_Dataset extract_
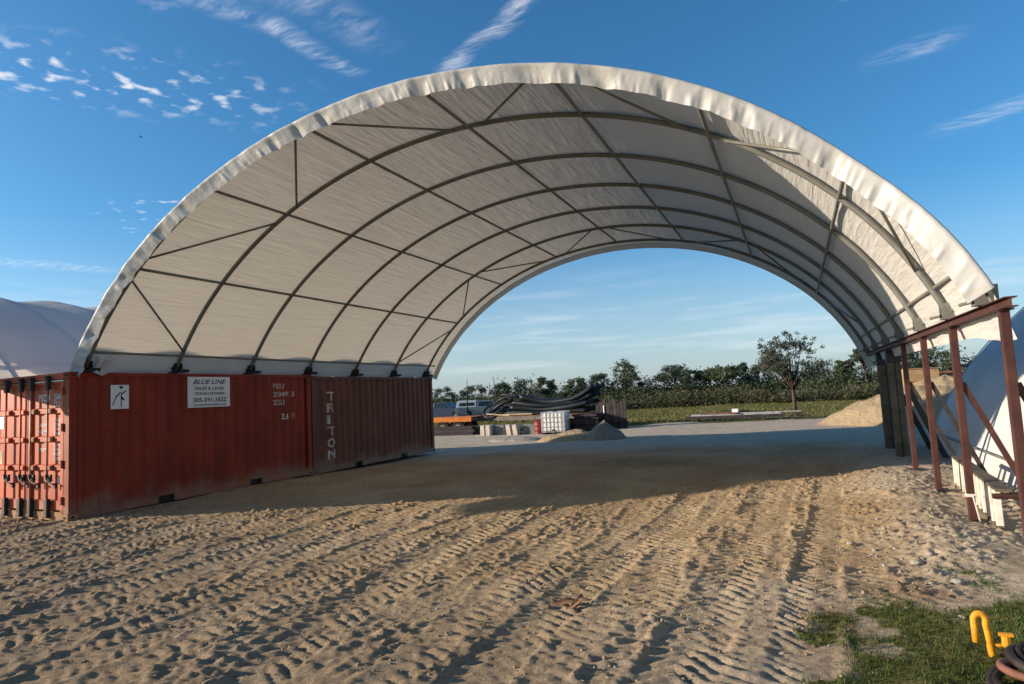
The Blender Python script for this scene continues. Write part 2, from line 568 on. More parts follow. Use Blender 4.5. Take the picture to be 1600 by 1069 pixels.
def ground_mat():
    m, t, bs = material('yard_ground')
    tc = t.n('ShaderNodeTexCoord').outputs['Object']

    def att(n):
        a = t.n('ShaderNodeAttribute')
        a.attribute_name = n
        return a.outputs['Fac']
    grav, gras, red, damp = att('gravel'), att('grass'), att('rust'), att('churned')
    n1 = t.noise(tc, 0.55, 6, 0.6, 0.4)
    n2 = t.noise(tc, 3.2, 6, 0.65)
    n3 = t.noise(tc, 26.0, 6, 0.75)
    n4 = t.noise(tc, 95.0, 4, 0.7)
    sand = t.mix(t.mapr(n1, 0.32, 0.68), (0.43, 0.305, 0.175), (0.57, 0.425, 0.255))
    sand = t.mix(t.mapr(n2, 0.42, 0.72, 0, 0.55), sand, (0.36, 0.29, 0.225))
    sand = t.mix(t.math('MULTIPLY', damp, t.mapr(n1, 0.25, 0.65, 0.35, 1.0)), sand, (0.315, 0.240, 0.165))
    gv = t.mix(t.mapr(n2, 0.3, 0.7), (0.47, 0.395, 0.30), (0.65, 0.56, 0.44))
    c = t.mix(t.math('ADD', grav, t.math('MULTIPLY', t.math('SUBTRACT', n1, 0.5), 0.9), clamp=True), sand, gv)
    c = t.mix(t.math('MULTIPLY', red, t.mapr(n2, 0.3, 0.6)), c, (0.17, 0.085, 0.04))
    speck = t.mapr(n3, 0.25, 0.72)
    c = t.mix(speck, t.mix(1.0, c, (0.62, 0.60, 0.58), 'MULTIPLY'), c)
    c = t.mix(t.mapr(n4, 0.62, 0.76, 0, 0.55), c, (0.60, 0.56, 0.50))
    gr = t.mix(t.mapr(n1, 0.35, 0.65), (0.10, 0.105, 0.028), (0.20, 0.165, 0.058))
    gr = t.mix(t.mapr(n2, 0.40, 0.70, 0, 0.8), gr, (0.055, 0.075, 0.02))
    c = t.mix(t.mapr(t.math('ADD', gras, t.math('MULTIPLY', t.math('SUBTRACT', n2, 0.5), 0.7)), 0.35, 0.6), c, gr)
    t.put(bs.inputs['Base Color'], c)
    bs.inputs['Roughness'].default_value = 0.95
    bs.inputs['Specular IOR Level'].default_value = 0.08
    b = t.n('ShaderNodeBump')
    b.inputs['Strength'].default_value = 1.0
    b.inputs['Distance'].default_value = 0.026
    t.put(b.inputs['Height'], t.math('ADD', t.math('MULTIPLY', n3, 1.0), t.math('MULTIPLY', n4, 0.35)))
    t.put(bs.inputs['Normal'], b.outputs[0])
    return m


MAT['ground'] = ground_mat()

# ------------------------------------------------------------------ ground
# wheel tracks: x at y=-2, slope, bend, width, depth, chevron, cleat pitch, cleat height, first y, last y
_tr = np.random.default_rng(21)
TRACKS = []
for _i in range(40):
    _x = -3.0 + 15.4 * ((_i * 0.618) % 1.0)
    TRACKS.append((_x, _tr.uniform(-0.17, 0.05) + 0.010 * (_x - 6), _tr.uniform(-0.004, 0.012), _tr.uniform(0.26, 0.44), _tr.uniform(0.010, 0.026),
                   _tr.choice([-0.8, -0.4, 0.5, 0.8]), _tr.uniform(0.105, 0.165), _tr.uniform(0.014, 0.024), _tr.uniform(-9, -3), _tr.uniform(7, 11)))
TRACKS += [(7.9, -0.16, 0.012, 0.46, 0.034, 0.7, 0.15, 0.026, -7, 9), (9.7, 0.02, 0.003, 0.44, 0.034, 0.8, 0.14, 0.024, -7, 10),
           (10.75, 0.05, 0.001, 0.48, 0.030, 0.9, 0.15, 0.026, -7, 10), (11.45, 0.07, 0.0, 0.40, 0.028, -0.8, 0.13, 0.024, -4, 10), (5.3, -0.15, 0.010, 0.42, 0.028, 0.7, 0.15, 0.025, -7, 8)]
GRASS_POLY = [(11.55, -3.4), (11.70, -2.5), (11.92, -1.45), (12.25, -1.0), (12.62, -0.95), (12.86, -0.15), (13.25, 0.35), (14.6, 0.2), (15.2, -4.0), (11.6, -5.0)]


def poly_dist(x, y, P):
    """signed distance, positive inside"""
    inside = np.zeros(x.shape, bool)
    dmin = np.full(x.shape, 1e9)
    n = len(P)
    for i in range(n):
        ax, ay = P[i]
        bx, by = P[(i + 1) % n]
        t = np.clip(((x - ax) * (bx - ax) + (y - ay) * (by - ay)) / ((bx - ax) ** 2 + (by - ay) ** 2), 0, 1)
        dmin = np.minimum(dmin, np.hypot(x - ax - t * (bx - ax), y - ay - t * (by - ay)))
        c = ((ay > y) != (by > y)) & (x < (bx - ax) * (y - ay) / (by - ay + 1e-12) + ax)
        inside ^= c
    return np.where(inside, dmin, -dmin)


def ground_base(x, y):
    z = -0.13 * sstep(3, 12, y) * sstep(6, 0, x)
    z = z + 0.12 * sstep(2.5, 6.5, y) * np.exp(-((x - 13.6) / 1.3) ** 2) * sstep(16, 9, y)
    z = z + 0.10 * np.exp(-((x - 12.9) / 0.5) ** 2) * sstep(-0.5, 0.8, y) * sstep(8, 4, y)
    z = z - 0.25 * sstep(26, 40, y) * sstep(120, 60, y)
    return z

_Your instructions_
Restate each line from the start of the listing through the line bearing "tc = t.n('ShaderNodeTexCoord').outputs['Object']" word for word. Drop the pictures.

_Complete output_
The Blender Python script for this scene continues. Write part 2, from line 568 on. More parts follow. Use Blender 4.5. Take the picture to be 1600 by 1069 pixels.
def ground_mat():
    m, t, bs = material('yard_ground')
    tc = t.n('ShaderNodeTexCoord').outputs['Object']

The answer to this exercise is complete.